■ **Written instruction**: Only the lines from the start of the data through the one containing "return pos, np.concatenate(quads)" belong in your answer; return them exactly.

start

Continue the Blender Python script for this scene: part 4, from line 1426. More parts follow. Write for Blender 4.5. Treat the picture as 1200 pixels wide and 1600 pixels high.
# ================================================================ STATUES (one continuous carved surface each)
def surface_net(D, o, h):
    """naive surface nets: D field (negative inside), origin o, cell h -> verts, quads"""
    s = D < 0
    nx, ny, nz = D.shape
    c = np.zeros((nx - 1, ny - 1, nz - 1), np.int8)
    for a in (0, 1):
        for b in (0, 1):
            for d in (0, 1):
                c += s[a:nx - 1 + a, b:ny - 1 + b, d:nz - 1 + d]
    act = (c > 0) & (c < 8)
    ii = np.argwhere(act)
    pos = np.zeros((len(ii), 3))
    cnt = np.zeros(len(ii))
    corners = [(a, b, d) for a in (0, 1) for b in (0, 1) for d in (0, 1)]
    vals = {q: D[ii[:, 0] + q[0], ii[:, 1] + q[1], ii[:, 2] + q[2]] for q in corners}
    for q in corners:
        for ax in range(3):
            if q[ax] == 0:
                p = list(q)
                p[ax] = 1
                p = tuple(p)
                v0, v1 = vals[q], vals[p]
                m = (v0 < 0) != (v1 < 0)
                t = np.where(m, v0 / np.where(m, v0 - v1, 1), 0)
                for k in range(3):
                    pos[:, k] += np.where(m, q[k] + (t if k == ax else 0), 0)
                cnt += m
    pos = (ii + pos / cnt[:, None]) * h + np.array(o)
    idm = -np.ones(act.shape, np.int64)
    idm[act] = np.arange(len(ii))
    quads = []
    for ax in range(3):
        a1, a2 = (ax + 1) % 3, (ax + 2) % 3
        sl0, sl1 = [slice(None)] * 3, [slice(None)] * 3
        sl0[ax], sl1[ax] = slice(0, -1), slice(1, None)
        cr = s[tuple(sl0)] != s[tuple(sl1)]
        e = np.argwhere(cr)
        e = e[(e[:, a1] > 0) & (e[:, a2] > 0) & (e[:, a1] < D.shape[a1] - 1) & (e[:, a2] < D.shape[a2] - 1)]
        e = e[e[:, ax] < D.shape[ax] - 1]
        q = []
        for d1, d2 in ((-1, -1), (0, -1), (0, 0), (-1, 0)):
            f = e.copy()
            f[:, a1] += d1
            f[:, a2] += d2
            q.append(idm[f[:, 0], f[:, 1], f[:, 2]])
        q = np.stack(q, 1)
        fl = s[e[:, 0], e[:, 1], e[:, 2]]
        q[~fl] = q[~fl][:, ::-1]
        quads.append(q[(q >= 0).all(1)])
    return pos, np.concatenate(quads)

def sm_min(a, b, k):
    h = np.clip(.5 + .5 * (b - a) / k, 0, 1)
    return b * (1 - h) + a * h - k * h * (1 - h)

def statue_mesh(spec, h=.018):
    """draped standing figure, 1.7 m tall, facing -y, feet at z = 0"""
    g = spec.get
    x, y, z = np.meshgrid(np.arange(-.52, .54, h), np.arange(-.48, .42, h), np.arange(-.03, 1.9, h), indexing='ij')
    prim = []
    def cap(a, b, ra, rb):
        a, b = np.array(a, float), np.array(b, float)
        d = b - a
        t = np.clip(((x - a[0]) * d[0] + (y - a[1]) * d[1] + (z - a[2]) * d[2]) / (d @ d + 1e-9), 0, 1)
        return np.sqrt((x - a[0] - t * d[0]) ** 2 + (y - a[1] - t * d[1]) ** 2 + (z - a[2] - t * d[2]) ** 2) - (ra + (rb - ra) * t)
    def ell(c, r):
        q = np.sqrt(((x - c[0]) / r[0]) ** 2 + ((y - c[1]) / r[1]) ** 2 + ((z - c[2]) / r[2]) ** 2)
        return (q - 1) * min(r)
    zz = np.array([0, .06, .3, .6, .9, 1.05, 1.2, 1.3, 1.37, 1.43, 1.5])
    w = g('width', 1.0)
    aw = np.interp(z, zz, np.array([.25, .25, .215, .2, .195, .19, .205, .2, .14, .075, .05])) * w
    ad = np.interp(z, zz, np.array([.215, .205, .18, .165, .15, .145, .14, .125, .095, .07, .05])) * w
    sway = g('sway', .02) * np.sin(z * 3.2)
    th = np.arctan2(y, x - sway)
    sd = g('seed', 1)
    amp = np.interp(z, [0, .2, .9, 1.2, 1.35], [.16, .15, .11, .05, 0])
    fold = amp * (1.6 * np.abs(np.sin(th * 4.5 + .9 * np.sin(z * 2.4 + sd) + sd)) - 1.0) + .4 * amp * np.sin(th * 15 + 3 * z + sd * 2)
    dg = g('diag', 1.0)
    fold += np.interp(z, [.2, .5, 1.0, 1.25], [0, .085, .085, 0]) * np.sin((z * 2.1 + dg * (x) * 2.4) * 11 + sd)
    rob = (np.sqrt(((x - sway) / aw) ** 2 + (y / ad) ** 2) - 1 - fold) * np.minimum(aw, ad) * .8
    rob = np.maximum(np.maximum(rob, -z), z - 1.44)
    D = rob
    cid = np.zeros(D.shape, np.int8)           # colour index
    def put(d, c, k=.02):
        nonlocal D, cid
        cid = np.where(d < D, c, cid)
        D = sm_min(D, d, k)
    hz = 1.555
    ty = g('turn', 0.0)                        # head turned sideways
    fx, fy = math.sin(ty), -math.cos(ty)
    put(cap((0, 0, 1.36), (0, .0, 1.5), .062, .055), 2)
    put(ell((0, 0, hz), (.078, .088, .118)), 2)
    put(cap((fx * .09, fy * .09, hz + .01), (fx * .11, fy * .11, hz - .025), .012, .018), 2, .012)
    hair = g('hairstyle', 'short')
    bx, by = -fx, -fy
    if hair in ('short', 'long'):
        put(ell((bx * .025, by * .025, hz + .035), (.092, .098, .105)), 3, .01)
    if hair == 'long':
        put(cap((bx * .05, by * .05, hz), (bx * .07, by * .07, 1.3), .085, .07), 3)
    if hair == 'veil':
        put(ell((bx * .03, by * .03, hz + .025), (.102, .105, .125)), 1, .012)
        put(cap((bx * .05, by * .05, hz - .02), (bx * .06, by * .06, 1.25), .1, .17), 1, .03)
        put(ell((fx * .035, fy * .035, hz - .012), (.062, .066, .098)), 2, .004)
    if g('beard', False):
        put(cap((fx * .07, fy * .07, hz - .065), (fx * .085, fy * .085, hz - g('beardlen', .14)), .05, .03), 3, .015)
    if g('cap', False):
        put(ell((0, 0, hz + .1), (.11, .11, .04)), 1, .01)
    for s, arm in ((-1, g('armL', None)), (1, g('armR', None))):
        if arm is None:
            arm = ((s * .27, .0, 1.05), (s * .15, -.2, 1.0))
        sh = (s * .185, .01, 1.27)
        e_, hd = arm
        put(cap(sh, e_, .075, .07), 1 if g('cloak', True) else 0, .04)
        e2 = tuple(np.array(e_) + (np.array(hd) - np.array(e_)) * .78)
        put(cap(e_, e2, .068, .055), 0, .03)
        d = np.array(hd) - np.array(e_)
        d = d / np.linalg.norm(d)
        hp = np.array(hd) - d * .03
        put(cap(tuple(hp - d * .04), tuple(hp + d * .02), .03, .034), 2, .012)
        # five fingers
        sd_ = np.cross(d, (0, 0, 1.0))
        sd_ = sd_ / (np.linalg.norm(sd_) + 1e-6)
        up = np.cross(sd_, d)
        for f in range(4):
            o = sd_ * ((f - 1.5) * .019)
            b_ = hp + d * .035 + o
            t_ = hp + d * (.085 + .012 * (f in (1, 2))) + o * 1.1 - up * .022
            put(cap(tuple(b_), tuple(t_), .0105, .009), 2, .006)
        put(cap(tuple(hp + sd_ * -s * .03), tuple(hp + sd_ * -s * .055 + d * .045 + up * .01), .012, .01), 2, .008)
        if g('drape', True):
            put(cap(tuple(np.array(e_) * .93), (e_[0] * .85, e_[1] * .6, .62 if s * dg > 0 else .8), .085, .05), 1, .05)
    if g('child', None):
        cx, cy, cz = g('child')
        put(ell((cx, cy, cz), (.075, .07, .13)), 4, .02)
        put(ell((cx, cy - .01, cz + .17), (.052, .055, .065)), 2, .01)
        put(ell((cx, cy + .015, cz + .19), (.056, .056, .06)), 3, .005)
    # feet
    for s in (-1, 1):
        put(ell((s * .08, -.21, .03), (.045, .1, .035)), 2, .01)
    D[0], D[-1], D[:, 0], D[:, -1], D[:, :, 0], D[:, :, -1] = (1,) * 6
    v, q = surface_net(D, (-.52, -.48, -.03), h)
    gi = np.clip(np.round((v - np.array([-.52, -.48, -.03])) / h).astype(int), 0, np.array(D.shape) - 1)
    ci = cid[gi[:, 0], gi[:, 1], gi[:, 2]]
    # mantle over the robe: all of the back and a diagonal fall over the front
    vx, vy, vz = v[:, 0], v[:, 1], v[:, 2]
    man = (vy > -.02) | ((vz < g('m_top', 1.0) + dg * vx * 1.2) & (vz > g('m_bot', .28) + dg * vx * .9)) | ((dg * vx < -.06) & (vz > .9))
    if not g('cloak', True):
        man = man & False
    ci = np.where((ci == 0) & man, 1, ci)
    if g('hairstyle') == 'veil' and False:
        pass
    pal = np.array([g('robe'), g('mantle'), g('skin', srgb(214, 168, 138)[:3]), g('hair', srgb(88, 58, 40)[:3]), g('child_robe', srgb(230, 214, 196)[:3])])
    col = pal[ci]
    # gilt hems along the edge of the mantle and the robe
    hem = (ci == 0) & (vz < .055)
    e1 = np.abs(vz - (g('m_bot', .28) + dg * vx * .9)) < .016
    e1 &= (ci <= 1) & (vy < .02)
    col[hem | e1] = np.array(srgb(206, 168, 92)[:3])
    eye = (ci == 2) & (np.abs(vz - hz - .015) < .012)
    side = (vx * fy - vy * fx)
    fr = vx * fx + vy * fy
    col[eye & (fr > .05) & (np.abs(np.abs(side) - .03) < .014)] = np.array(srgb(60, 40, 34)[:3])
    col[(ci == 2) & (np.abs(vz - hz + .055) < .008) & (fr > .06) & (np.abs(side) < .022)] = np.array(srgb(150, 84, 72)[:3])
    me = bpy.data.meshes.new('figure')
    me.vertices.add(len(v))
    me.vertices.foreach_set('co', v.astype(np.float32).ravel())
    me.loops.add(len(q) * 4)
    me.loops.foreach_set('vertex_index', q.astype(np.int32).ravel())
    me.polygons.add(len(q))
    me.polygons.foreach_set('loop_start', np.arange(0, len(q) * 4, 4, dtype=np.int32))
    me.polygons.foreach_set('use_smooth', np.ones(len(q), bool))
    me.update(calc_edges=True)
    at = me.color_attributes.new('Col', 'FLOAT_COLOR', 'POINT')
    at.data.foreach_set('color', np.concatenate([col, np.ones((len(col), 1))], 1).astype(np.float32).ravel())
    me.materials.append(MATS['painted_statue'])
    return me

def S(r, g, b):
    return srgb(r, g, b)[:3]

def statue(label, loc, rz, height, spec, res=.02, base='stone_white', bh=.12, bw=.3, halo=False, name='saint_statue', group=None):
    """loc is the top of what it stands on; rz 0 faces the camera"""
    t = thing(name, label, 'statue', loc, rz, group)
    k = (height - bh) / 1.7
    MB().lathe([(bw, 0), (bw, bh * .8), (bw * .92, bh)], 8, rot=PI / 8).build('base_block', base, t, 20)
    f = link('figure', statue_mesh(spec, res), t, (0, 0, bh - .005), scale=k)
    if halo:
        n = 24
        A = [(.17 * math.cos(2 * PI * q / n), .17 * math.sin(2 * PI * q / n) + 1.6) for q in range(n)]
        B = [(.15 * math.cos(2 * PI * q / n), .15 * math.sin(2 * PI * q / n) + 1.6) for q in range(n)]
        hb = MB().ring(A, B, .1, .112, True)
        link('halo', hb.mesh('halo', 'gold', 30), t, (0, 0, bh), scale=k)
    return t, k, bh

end

■ **Completed task**:
Continue the Blender Python script for this scene: part 4, from line 1426. More parts follow. Write for Blender 4.5. Treat the picture as 1200 pixels wide and 1600 pixels high.
# ================================================================ STATUES (one continuous carved surface each)
def surface_net(D, o, h):
    """naive surface nets: D field (negative inside), origin o, cell h -> verts, quads"""
    s = D < 0
    nx, ny, nz = D.shape
    c = np.zeros((nx - 1, ny - 1, nz - 1), np.int8)
    for a in (0, 1):
        for b in (0, 1):
            for d in (0, 1):
                c += s[a:nx - 1 + a, b:ny - 1 + b, d:nz - 1 + d]
    act = (c > 0) & (c < 8)
    ii = np.argwhere(act)
    pos = np.zeros((len(ii), 3))
    cnt = np.zeros(len(ii))
    corners = [(a, b, d) for a in (0, 1) for b in (0, 1) for d in (0, 1)]
    vals = {q: D[ii[:, 0] + q[0], ii[:, 1] + q[1], ii[:, 2] + q[2]] for q in corners}
    for q in corners:
        for ax in range(3):
            if q[ax] == 0:
                p = list(q)
                p[ax] = 1
                p = tuple(p)
                v0, v1 = vals[q], vals[p]
                m = (v0 < 0) != (v1 < 0)
                t = np.where(m, v0 / np.where(m, v0 - v1, 1), 0)
                for k in range(3):
                    pos[:, k] += np.where(m, q[k] + (t if k == ax else 0), 0)
                cnt += m
    pos = (ii + pos / cnt[:, None]) * h + np.array(o)
    idm = -np.ones(act.shape, np.int64)
    idm[act] = np.arange(len(ii))
    quads = []
    for ax in range(3):
        a1, a2 = (ax + 1) % 3, (ax + 2) % 3
        sl0, sl1 = [slice(None)] * 3, [slice(None)] * 3
        sl0[ax], sl1[ax] = slice(0, -1), slice(1, None)
        cr = s[tuple(sl0)] != s[tuple(sl1)]
        e = np.argwhere(cr)
        e = e[(e[:, a1] > 0) & (e[:, a2] > 0) & (e[:, a1] < D.shape[a1] - 1) & (e[:, a2] < D.shape[a2] - 1)]
        e = e[e[:, ax] < D.shape[ax] - 1]
        q = []
        for d1, d2 in ((-1, -1), (0, -1), (0, 0), (-1, 0)):
            f = e.copy()
            f[:, a1] += d1
            f[:, a2] += d2
            q.append(idm[f[:, 0], f[:, 1], f[:, 2]])
        q = np.stack(q, 1)
        fl = s[e[:, 0], e[:, 1], e[:, 2]]
        q[~fl] = q[~fl][:, ::-1]
        quads.append(q[(q >= 0).all(1)])
    return pos, np.concatenate(quads)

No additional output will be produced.